Votingunregelmäßigkeiten beim ESC-Juryvote - Länder wehren sich
Die Europäische Rundfunkunion (EBU) hat Unregelmäßigkeiten beim Juryvote im zweiten Halbfinale des Eurovision Song Contest 2022 festgestellt. Sechs Länder hätten in auffälliger Weise füreinander gestimmt.
Laut der EBU, die den ESC organisiert, handelt es sich dabei um Aserbaidschan, San Marino, Polen, Georgien, Rumänien und Montenegro. Drei dieser sechs Länder haben das ESC-Finale erreicht. Im zweiten Semifinale am 12. Mai haben vier der sechs Jurys die anderen fünf Länder in ihre Top fünf gesetzt, eine der Jury wählte die anderen in die Top sechs und eine in die Top sieben. Besonders auffällig daran: Bei den anderen 15 stimmberechtigten Jurys wurden die meisten dieser Länder nicht unter die besten acht gewählt. Die EBU hat daraufhin die Stimmen dieser sechs Jurys im zweiten Halbfinale nicht gewertet und durch berechnete Punkte ersetzt. Im Finale wurde mit diesen sechs Ländern genauso verfahren.
Wie die EBU Unregelmäßigkeiten aufdeckt
Aufgefallen sind diese Unregelmäßigkeiten sowohl den Abstimmungspartnern des ESC als auch einer unabhängigen Beobachtungsstelle. "Eine Unregelmäßigkeit im Abstimmungsverhalten der Jury in einem solchen Ausmaß ist beispiellos", hieß es daraufhin von der EBU. Damit ein Voting als irregulär gilt, müssen zwei der folgenden fünf Punkte zutreffen: Gibt es Abweichungen von dem allgemeinen Geschmack der anderen Jurys, Abstimmungsmuster, Regelverstöße bei der Abstimmung, wiederkehrende Muster in mehreren Ländern oder klar Begünstigte? Die Entscheidung, die sechs Juryvotes im Einklang mit den Regeln des ESC zu streichen, wurde vom Vorsitzenden der ESC Reference Group und dem stellvertretenden Generaldirektor der EBU bestätigt.
Sechs beschuldigte Länder wehren sich
Alle sechs Rundfunkanstalten der beteiligten Länder haben mittlerweile öffentlich auf die Annullierung ihrer Juryergebnisse geantwortet. Eine Manipulation hat keine zugegeben - vielmehr stellen sie das Verhalten der EBU infrage. Am deutlichsten ist die Reaktion von TVR aus Rumänien: "Nach dem Imageschaden, der dem Fernsehsender nun eingebracht wurde, denken die Verantwortlichen von TVR über einen Rückzug Rumäniens von den zukünftigen Ausgaben des ESC nach - und darüber, rechtliche Schritte gegenüber den Organisatoren des ESC einzuleiten." Außerdem ärgert man sich in Rumänien darüber, dass man zur Punktevergabe nicht ins Land geschaltet hat. Bei drei der sechs Jurys verlas ESC-Executive-Supervisor Martin Österdahl aus der Halle in Turin die Punkte. Ein technisches Versagen der Leitung, wie in der Live-Show vorgegeben, gab es aber nicht, heißt es aus Rumänien.

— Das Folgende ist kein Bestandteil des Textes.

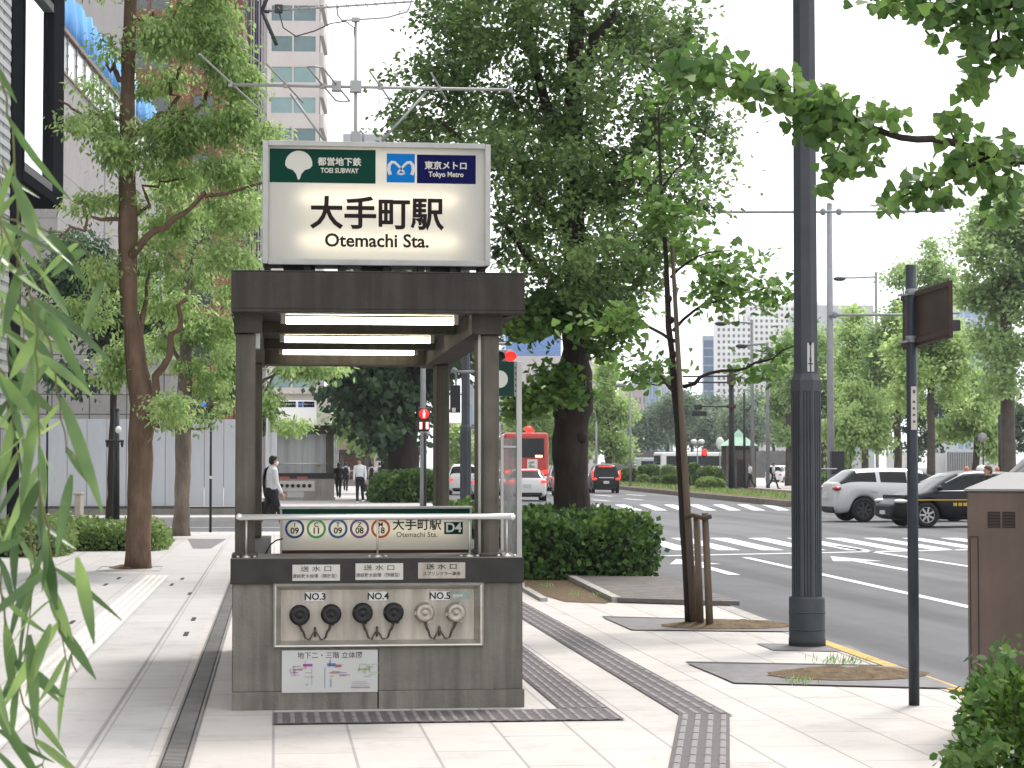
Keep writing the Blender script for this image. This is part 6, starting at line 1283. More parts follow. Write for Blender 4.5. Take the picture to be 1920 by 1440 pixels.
# ================================================================ PEOPLE
m_skin = mat('skin', (.46, .28, .20), rough=.55); m_hair = mat('black_hair', (.015, .012, .011), rough=.45); m_hairb = mat('brown_hair', (.09, .045, .03), rough=.5)
m_shirt = mat('white_shirt', (.70, .70, .73), rough=.8, var=.06, scale=8); m_trou = mat('dark_trousers', (.018, .018, .022), rough=.8); m_shoe = mat('black_shoe', (.012, .012, .012), rough=.4); m_jkt = mat('dark_jacket', (.020, .021, .026), rough=.85)
m_shoeW = mat('white_shoe', (.65, .65, .65), rough=.6)
def V3(x, y, z): return Vector((x, y, z))
def fig(name, label, px, D, head, H, stride=.0, arms=((-.1, .1), (-.1, -.1)), shirt=m_shirt, trou=m_trou, hair=m_hair, shoe=m_shoe, long=False, bag=None, jacket=None, mask=False, turn=0.0, group=None, zb=0.0, lean=0.02, detail=True):
    """x = left-right, facing +Y in local space, head = heading in degrees from +Y (counter-clockwise)"""
    b = W(px, 900, D); T = thing(name, label, 'person', (0, 0, 0), group=group); k = H/1.72
    def s(*p): return Vector(p)*k
    hip = .90; sh = 1.42
    bd, tr, sr = MB(), MB(), MB()
    ankles = []
    for i, sd in enumerate((1, -1)):
        f = stride*(1 if i == 0 else -1)
        h_, kn, an = s(sd*.085, 0, hip), s(sd*.09, f*.5+.03*abs(stride > 0), .49), s(sd*.09, f-(.10 if f < 0 else 0), .09+(.05 if f < 0 else 0)); ankles.append((an, f))
        tr.tube([s(sd*.075, 0, .97), h_, h_.lerp(kn, .5), kn, kn.lerp(an, .4), an], [.10*k, .098*k, .082*k, .062*k, .060*k, .054*k], 10)
        bd.tube([h_, kn, an], [.07*k, .05*k, .036*k], 8)
        ft = MB(); toe = .19 if f >= 0 else .17
        ft.tube([an+s(0, -.07, -.035), an+s(0, 0, -.03), an+s(0, .09, -.05), an+s(0, toe, -.065)], [.034*k, .045*k, .040*k, .022*k], 10); ft.build('shoe', shoe, T)
    L_ = lean
    tr.lathe(s(0, 0, .88), [(.08*k, 0), (.145*k, .03*k), (.150*k, .09*k), (.140*k, .15*k)], 14)
    def torso(mb, g=0.0):
        prof = [(.135, .10, .94), (.150, .105, 1.02), (.142, .10, 1.12), (.160, .112, 1.26), (.172, .108, 1.36), (.125, .085, 1.44), (.058, .058, 1.485)]
        n = 16; vs = [s((a+g)*math.cos(2*math.pi*j/n), L_*(z-.9)*2+(c_+g)*math.sin(2*math.pi*j/n), z) for a, c_, z in prof for j in range(n)]
        mb.add(vs, [(i*n+j, i*n+(j+1) % n, (i+1)*n+(j+1) % n, (i+1)*n+j) for i in range(len(prof)-1) for j in range(n)]+[tuple(range(n))[::-1], tuple((len(prof)-1)*n+j for j in range(n))], 0, True)
    torso(sr, .008); torso(bd, -.012)
    hands = []
    for sd, (fw, el) in zip((1, -1), arms):      # fw: upper-arm swing, el: extra forearm swing
        S = s(sd*.180, L_, sh-.02); E = S+s(sd*.045, .26*math.sin(fw), -.28*math.cos(fw)); Wp = E+s(sd*.0, .25*math.sin(fw+el), -.25*math.cos(fw+el))
        sr.tube([S+s(-sd*.05, 0, .01), S, S.lerp(E, .5), E]+([E.lerp(Wp, .5), E.lerp(Wp, .93)] if long else []), [.055*k, .062*k, .054*k, .047*k]+([.044*k, .037*k] if long else []), 10)
        bd.tube([S, E, E.lerp(Wp, .4), Wp], [.045*k, .038*k, .037*k, .026*k], 10)
        d = (Wp-E).normalized(); lat = Vector((0, 1, 0)); lat = (lat-d*lat.dot(d)).normalized(); out = d.cross(lat)
        bd.tube([Wp, Wp+d*.035*k, Wp+d*.075*k], [.024*k, .030*k, .028*k], 8)
        for q in range(4):
            o_ = (q-1.5)*.017*k; ln = (.062, .072, .068, .052)[q]*k; p0 = Wp+d*.075*k+lat*o_; cu = out*(-sd*.012*k)
            bd.tube([p0, p0+d*ln*.5+cu*.3, p0+d*ln*.9+cu*1.6], [.0095*k, .009*k, .007*k], 6)
        p0 = Wp+d*.025*k+lat*.028*k; bd.tube([p0, p0+d*.03*k+lat*.018*k, p0+d*.06*k+lat*.02*k], [.011*k, .010*k, .008*k], 6)
        hands.append(Wp+d*.09*k)
    # head
    hc = s(0, L_*1.4+.015, 1.605); Rz = Matrix.Rotation(R(turn), 3, 'Z')
    bd.tube([s(0, L_, 1.45), s(0, L_*1.2, 1.53), hc+s(0, -.01, -.03)], [.060*k, .052*k, .055*k], 12)
    bd.ell(hc, (.074*k, .092*k, .112*k), 18, 12); fwd = Rz @ Vector((0, 1, 0)); rt = Rz @ Vector((1, 0, 0)); up = Vector((0, 0, 1))
    bd.ell(hc+fwd*.035*k-up*.070*k, (.050*k, .052*k, .042*k), 12, 8)
    bd.tube([hc+fwd*.088*k+up*.012*k, hc+fwd*.108*k-up*.018*k, hc+fwd*.088*k-up*.028*k], [.008*k, .013*k, .010*k], 8)
    for sd in (-1, 1): bd.ell(hc+rt*sd*.076*k-up*.008*k-fwd*.005*k, (.012*k, .020*k, .030*k), 8, 6, 0, Rz)
    o = bd.build('body', m_skin, T)
    if detail: q = o.modifiers.new('remesh', 'REMESH'); q.mode = 'VOXEL'; q.voxel_size = .011; q.use_smooth_shade = True
    g = MB()
    for sd in (-1, 1): g.ell(hc+fwd*.083*k+rt*sd*.031*k+up*.006*k, (.013*k, .008*k, .0065*k), 8, 6, 0, Rz); g.bar(hc+fwd*.088*k+rt*sd*.018*k+up*.026*k, hc+fwd*.084*k+rt*sd*.048*k+up*.026*k, .006*k, .006*k)
    if not mask: g.bar(hc+fwd*.089*k-rt*.02*k-up*.062*k, hc+fwd*.089*k+rt*.02*k-up*.062*k, .006*k, .007*k)
    g.build('features', m_hair, T)
    if mask:
        g = MB(); g.ell(hc+fwd*.050*k-up*.050*k, (.062*k, .066*k, .050*k), 14, 10, 0, Rz); g.build('face_mask', m_wht, T)
    g = MB(); n = 18
    for i, (zz, rr, cut) in enumerate(((.118, .03, 9), (.105, .060, 9), (.075, .086, 9), (.035, .096, .055), (.0, .098, .02), (-.04, .094, -.01), (-.075, .075, -.03))):
        for j in range(n):
            a = 2*math.pi*j/n; p = Vector((math.cos(a)*rr*.88, math.sin(a)*rr*1.06, zz))
            if p.y > cut: p.y = cut; p.x = math.copysign(min(abs(p.x), .082), p.x)
            g.v.append(tuple(hc+Rz @ p*k))
    for i in range(6):
        for j in range(n): g.f.append([i*n+j, i*n+(j+1) % n, (i+1)*n+(j+1) % n, (i+1)*n+j]); g.mi.append(0); g.sm.append(True)
    g.f.append(list(range(n))); g.mi.append(0); g.sm.append(True); g.build('hair', hair, T)
    for mb, nm, m_ in ((sr, 'shirt', shirt), (tr, 'trousers', trou)):
        o = mb.build(nm, m_, T)
        if detail: q = o.modifiers.new('remesh', 'REMESH'); q.mode = 'VOXEL'; q.voxel_size = .014; q.use_smooth_shade = True
    g = MB(); g.lathe(s(0, L_*1.1, 1.462), [(.066*k, 0), (.070*k, .015*k), (.058*k, .04*k), (.055*k, .036*k)], 14); g.build('collar', shirt, T)
    bg_ = None
    if bag == 'case':
        g = MB(); p = hands[1]; g.box(p.x-.05, p.x+.05, p.y-.19, p.y+.19, p.z-.34, p.z-.06, 0); g.tube([p+V3(0, -.07, -.06), p+V3(0, -.06, .0), p+V3(0, .06, 0), p+V3(0, .07, -.06)], .010, 6); bg_ = g
    elif bag == 'pack':
        g = MB(); g.ell(s(0, -.17, 1.22), (.15*k, .10*k, .23*k), 14, 10); 
        for sd in (-1, 1): g.tube([s(sd*.10, -.12, 1.42), s(sd*.105, .02, 1.47), s(sd*.11, .12, 1.36), s(sd*.12, .11, 1.15), s(sd*.12, -.1, 1.05)], .018*k, 6)
        bg_ = g
    if bg_:
        o = bg_.build('bag_'[:3] if False else ('briefcase' if bag == 'case' else 'backpack'), m_trim if bag == 'case' else m_jkt, None, bevel=.012 if bag == 'case' else 0)
        tag(o, ('black briefcase held by the man in white shirt walking away from the entrance' if px == 675 else 'black briefcase held low by the masked man at left') if bag == 'case' else f"dark backpack worn by the {label.split(',')[0]}", 'briefcase' if bag == 'case' else 'backpack')
        o.matrix_world = Matrix.Translation((b.x, b.y, zb)) @ Matrix.Rotation(R(head), 4, 'Z')
    if jacket == 'held':      # jacket carried over the arm and shoulder
        g = MB(); n = 10; cols = [(.10, 1.44), (.20, 1.40), (.24, 1.24), (.235, 1.06), (.20, .88), (.15, .80)]
        for a, z in cols:
            for j in range(n): t = R(95+150*j/(n-1)); g.v.append(tuple(s(a*math.cos(t)*.95, L_+a*.86*math.sin(t+R(20))*.75, z-.03*math.sin(j*1.9))))
        for i in range(len(cols)-1):
            for j in range(n-1): g.f.append([i*n+j, i*n+j+1, (i+1)*n+j+1, (i+1)*n+j]); g.mi.append(0); g.sm.append(True)
        o = g.build('jacket', m_jkt, T, fix=False); q = o.modifiers.new('thick', 'SOLIDIFY'); q.thickness = .03
    place(T, (b.x, b.y, zb), R(head)); return T
fig('person', 'masked man in white shirt and black trousers striding right, dark jacket over his shoulder', 509, 45.3, -72, 1.70, .26, ((.12, .35), (-.25, .30)), long=True, jacket='held', mask=True, bag='case')
fig('person', 'man in white long sleeved shirt carrying a black case, standing on far pavement', 675, 85, 165, 1.80, .05, ((.0, .15), (.03, .10)), long=True, bag='case', shoe=m_shoeW, turn=-40)
fig('person', 'person in dark clothes next to the far entrance wall', 635, 101, 10, 1.68, .12, shirt=m_jkt, long=True, detail=False)
fig('person', 'person walking away in white shirt and dark vest, left of the man carrying the case', 648, 128, 5, 1.74, .14, shirt=m_shirt, bag='pack', detail=False)
fig('person', 'person in white shirt with shoulder bag, just right of the man carrying the case', 697, 138, -5, 1.70, .16, shirt=m_shirt, bag='pack', detail=False)
fig('person', 'person in white sleeves walking away beside the thin dark trunk', 712, 132, 8, 1.76, .12, shirt=m_shirt, bag='pack', detail=False)
fig('person', 'pedestrian in white top and black trousers right of the green roofed booth', 1407, 143, 100, 1.72, .2, shirt=m_shirt, detail=False, zb=.02)
fig('person', 'pedestrian with dark backpack striding past the pale lamp post', 1450, 140, -95, 1.72, .3, shirt=m_shirt, bag='pack', detail=False, zb=.02)
fig('person', 'brown haired pedestrian on the crossing, only the head above the cabinet', 1856, 44, 95, 1.60, .2, shirt=m_jkt, hair=m_hairb, zb=-.116)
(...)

Drei der sechs Länder wären ohnehin rausgeflogen
San Marinos SMRTV bezeichnet die Entscheidung der EBU als "autoritär" und stört sich daran, dass diese vorher nicht mit den sechs Ländern abgesprochen worden sei. Ähnlich äußert sich İctimai Television aus Aserbaidschan: "Wir hoffen, dass die Situation bald gelöst wird, vorausgesetzt, dass die Gerechtigkeit siegt", heißt es in einem Statement aus Baku. Aserbaidschan ist das erste Land in der ESC-Geschichte, dass mit null Punkten aus dem Semi-Televote dank des Jury-Ergebnisses trotzdem das Finale erreicht hat. Tatsächlich wären aber auch ohne den Eingriff der EBU ins Voting die exakt gleichen zehn Länder ins ESC-Finale gekommen - drei der beschuldigten sechs Länder, nämlich Montenegro, San Marino und Georgien, wären also auch so im Halbfinale hängengeblieben.